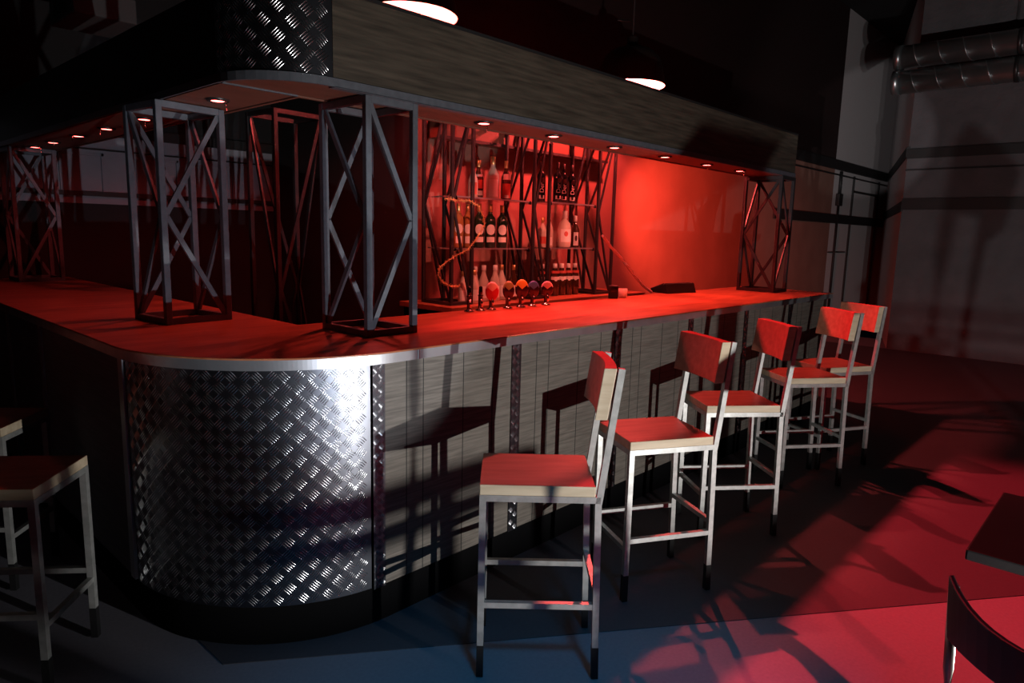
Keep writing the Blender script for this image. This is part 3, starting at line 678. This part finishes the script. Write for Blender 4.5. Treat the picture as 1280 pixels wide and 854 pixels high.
# ------------------------------------------------------------------ lights
key = spot('floor_spot', (1.95, -.9, .42), (3.6, 2.6, 1.2), 270, (1, .97, .93), 150, .3, .012)
spot('red_wall_fill', (5.75, 3.05, 2.42), (7.9, 4.5, 1.72), 700, RED, 62, .8, .03)  # added unseen spot that brightens the red wall past the bar
for x in (3.5, 4.4, 5.2):
    spot('bottle_fill', (x, 2.96, 2.42), (x + .25, 4.15, 1.5), 60, (1, .22, .16), 46, .6, .02)  # added unseen spots that brighten the bottles from the front
spot('ceiling_red_spot', (3.9, 3.7, 4.60), (3.5, .35, .3), 1300, (1, .035, .05), 62, .4, .03)
spot('ceiling_red_spot', (6.1, 3.7, 4.60), (4.6, .1, .1), 850, (1, .035, .05), 38, .6, .03)
spot('blue_floor_fill', (.4, -.9, 4.4), (1.5, 1.05, 0), 170, (.03, .5, 1), 34, .9, .3)  # invented unseen spot that turns the near floor blue
spot('corner_fill', (-.4, .3, .95), (14.6, 4.4, 3.75), 900, (1, .96, .96), 9.5, .3, .012)  # added unseen spot for the off-white wall corner
spot('wall_fill', (2.0, -1.2, .5), (12.5, 2.2, 3.2), 400, (1, .97, .96), 42, .5, .012)  # added unseen spot that lifts the right wall and ducts
spot('side_fill', (1.15, -1.5, .80), (2.0, 6.5, 2.0), 230, (.84, .9, 1), 21, .4, .012)  # added unseen spot for the far wall band and side posts
spot('box_fill', (-1.5, -1, 2.4), (1.65, 5.5, 3.0), 12, (1, .95, .95), 9, .5, .02)  # added faint spot, no fixture, only to show the duct box
w = bpy.data.worlds.new('dark_room'); S.world = w; w.use_nodes = True
w.node_tree.nodes['Background'].inputs['Color'].default_value = (.35, .5, 1, 1); w.node_tree.nodes['Background'].inputs['Strength'].default_value = .0006

# ------------------------------------------------------------------ camera
cam = bpy.data.cameras.new('camera'); co = bpy.data.objects.new('camera', cam); COL.objects.link(co)
yaw, pitch, roll = R(42.997), R(8.966), R(-1.44)
f = Vector((math.cos(yaw) * math.cos(pitch), math.sin(yaw) * math.cos(pitch), -math.sin(pitch)))
r = Vector((math.sin(yaw), -math.cos(yaw), 0)); d = f.cross(r)
r2 = r * math.cos(roll) + d * math.sin(roll); d2 = -r * math.sin(roll) + d * math.cos(roll)
co.matrix_world = Matrix(((r2.x, -d2.x, -f.x, 0), (r2.y, -d2.y, -f.y, 0), (r2.z, -d2.z, -f.z, 1.66), (0, 0, 0, 1)))
cam.sensor_width = 36; cam.lens = 36 * 857.34 / 1280; cam.clip_start = .05; cam.clip_end = 60
S.camera = co
S.view_settings.view_transform = 'Standard'; S.view_settings.look = 'None'; S.view_settings.gamma = 1; S.view_settings.exposure = 0; S.view_settings.use_curve_mapping = False
S.cycles.use_denoising = True; S.cycles.max_bounces = 8; S.cycles.diffuse_bounces = 1; S.cycles.sample_clamp_indirect = 4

## Set problem
Leave out the pictures and repeat the lines from the start of the material through the line with "(.35, .5, 1, 1);", inclusive.

## Correct output
Keep writing the Blender script for this image. This is part 3, starting at line 678. This part finishes the script. Write for Blender 4.5. Treat the picture as 1280 pixels wide and 854 pixels high.
# ------------------------------------------------------------------ lights
key = spot('floor_spot', (1.95, -.9, .42), (3.6, 2.6, 1.2), 270, (1, .97, .93), 150, .3, .012)
spot('red_wall_fill', (5.75, 3.05, 2.42), (7.9, 4.5, 1.72), 700, RED, 62, .8, .03)  # added unseen spot that brightens the red wall past the bar
for x in (3.5, 4.4, 5.2):
    spot('bottle_fill', (x, 2.96, 2.42), (x + .25, 4.15, 1.5), 60, (1, .22, .16), 46, .6, .02)  # added unseen spots that brighten the bottles from the front
spot('ceiling_red_spot', (3.9, 3.7, 4.60), (3.5, .35, .3), 1300, (1, .035, .05), 62, .4, .03)
spot('ceiling_red_spot', (6.1, 3.7, 4.60), (4.6, .1, .1), 850, (1, .035, .05), 38, .6, .03)
spot('blue_floor_fill', (.4, -.9, 4.4), (1.5, 1.05, 0), 170, (.03, .5, 1), 34, .9, .3)  # invented unseen spot that turns the near floor blue
spot('corner_fill', (-.4, .3, .95), (14.6, 4.4, 3.75), 900, (1, .96, .96), 9.5, .3, .012)  # added unseen spot for the off-white wall corner
spot('wall_fill', (2.0, -1.2, .5), (12.5, 2.2, 3.2), 400, (1, .97, .96), 42, .5, .012)  # added unseen spot that lifts the right wall and ducts
spot('side_fill', (1.15, -1.5, .80), (2.0, 6.5, 2.0), 230, (.84, .9, 1), 21, .4, .012)  # added unseen spot for the far wall band and side posts
spot('box_fill', (-1.5, -1, 2.4), (1.65, 5.5, 3.0), 12, (1, .95, .95), 9, .5, .02)  # added faint spot, no fixture, only to show the duct box
w = bpy.data.worlds.new('dark_room'); S.world = w; w.use_nodes = True
w.node_tree.nodes['Background'].inputs['Color'].default_value = (.35, .5, 1, 1); w.node_tree.nodes['Background'].inputs['Strength'].default_value = .0006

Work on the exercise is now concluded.